5. Father Karras (Jason Miller), the hot, muscular former boxer priest, is played by Jason Miller, a playwright with no previous acting experience.  He was obviously cast for his hunk appeal.

6. One doesn't expect him to display any heterosexual interest now, being a priest, but there are no girls mentioned in Father Karras' past, either.  Plus he goes to movies and hangs out in a bar with police lieutenant Kinderman (Lee J, Cobb).  Are the two boyfriends?

7. The possessed Regan spews forth lots of homophobic slurs at the priests.  Because the Devil is homophobic, or because he wants to reveal their "shameful secret"?

8.  Both Father Karras and Father Merrin die during the exorcism.  Father Dyer (Father William O'Malley, a priest in real life) arrives to close the case.  Regan doesn't remember anything about her trauma, consciously, but she kisses him on the cheek in gratitude.  Then the theatrical version ends.


But the director's cut has an additional scene in which Lt. Kinderman sidles up to Father Dyer and asks him to a movie and then to lunch.  He takes his arm, and they walk off in a "this is the beginning of a beautiful friendship" moment.

Apparently Lt. Kinderman has a prriest fetish, and he's already looking for a new boyfriend. 

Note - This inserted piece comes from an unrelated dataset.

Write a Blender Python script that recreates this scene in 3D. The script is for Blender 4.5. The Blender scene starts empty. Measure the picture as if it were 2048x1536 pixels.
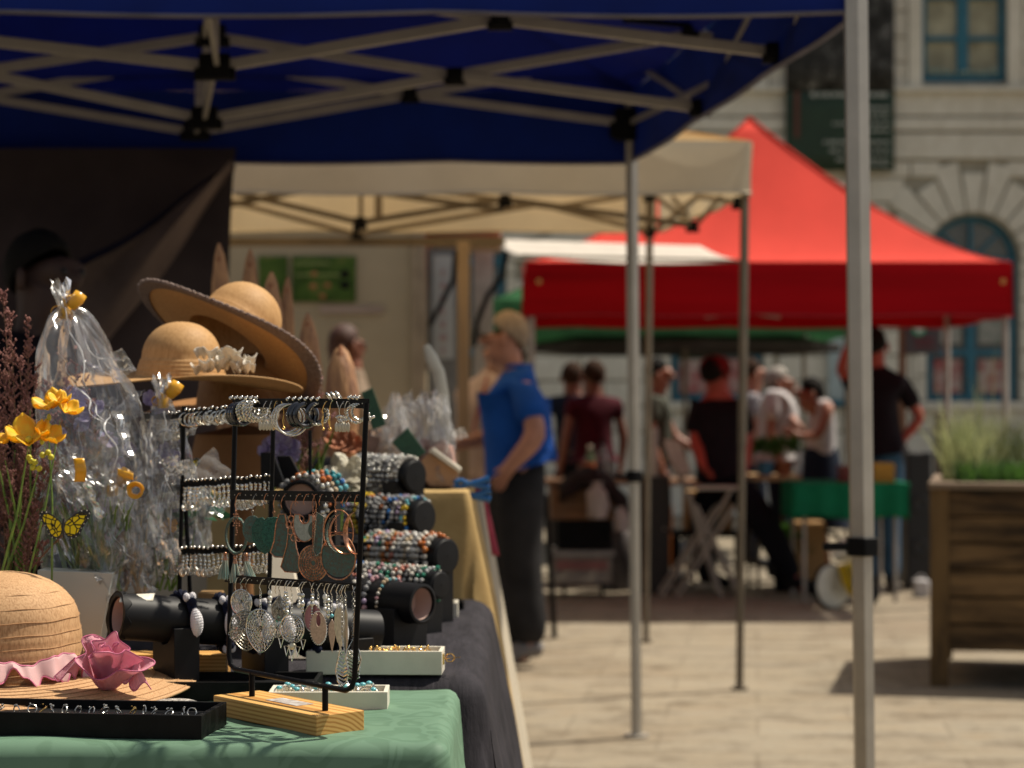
import bpy, bmesh, math, random
from mathutils import Vector as V, Matrix
random.seed(7)
rnd = random.random
def U(a, b): return a + (b - a) * rnd()
SC = bpy.context.scene
COL = SC.collection
# ---------------------------------------------------------------- camera, sky, sun, exposure
F = 4070.0; HY = 818.0; EYE = 1.27
cam_d = bpy.data.cameras.new("camera"); cam = bpy.data.objects.new("camera", cam_d); COL.objects.link(cam)
cam.location = (0, 0, EYE); cam.rotation_euler = (math.radians(90), 0, 0)
cam_d.sensor_width = 36.0; cam_d.lens = F / 2048 * 36.0; cam_d.shift_y = (HY - 768) / 2048
cam_d.clip_start = 0.05; cam_d.clip_end = 400
cam_d.dof.use_dof = True; cam_d.dof.focus_distance = 2.72; cam_d.dof.aperture_fstop = 5.0
SC.camera = cam
SUN_EL = math.radians(60); SUN_AZ = math.radians(66)      # azimuth measured from +Y (away from camera) towards +X
w = bpy.data.worlds.new("World"); SC.world = w; w.use_nodes = True
nt = w.node_tree; bg = nt.nodes['Background']; sky = nt.nodes.new('ShaderNodeTexSky')
sky.sky_type = 'NISHITA'; sky.sun_disc = False; sky.sun_elevation = SUN_EL; sky.sun_rotation = SUN_AZ
sky.dust_density = 2.5; sky.ozone_density = 0.6
hs = nt.nodes.new('ShaderNodeHueSaturation'); hs.inputs['Saturation'].default_value = 0.45; nt.links.new(sky.outputs[0], hs.inputs['Color'])
nt.links.new(hs.outputs[0], bg.inputs[0]); bg.inputs[1].default_value = 0.075
sd = bpy.data.lights.new("sun", 'SUN'); so = bpy.data.objects.new("sun", sd); COL.objects.link(so)
sd.energy = 4.7; sd.angle = math.radians(1.0); sd.color = (1.0, 0.91, 0.76)
sv = V((math.sin(SUN_AZ) * math.cos(SUN_EL), math.cos(SUN_AZ) * math.cos(SUN_EL), math.sin(SUN_EL)))
so.rotation_euler = sv.to_track_quat('Z', 'Y').to_euler()
SC.view_settings.view_transform = 'Standard'; SC.view_settings.look = 'None'
SC.view_settings.exposure = 0.45; SC.view_settings.gamma = 1.0
SC.cycles.transparent_max_bounces = 24

def P(px, py, d):
    return V(((px - 1024) * d / F, d, EYE - (py - HY) * d / F))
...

9. Director William Friedkin has a complicated relationship with the LGBT community. He directed both Boys in the Band (1970) and Cruising (1980).

10. William Peter Blatty, author of the original novel,  didn't have a complicated relationship with the LGBT community at all.  He hated gay people -- child molesting, God-hating, mincing, swishing perverts! -- and in the book had some of his mouthpiece priests say so.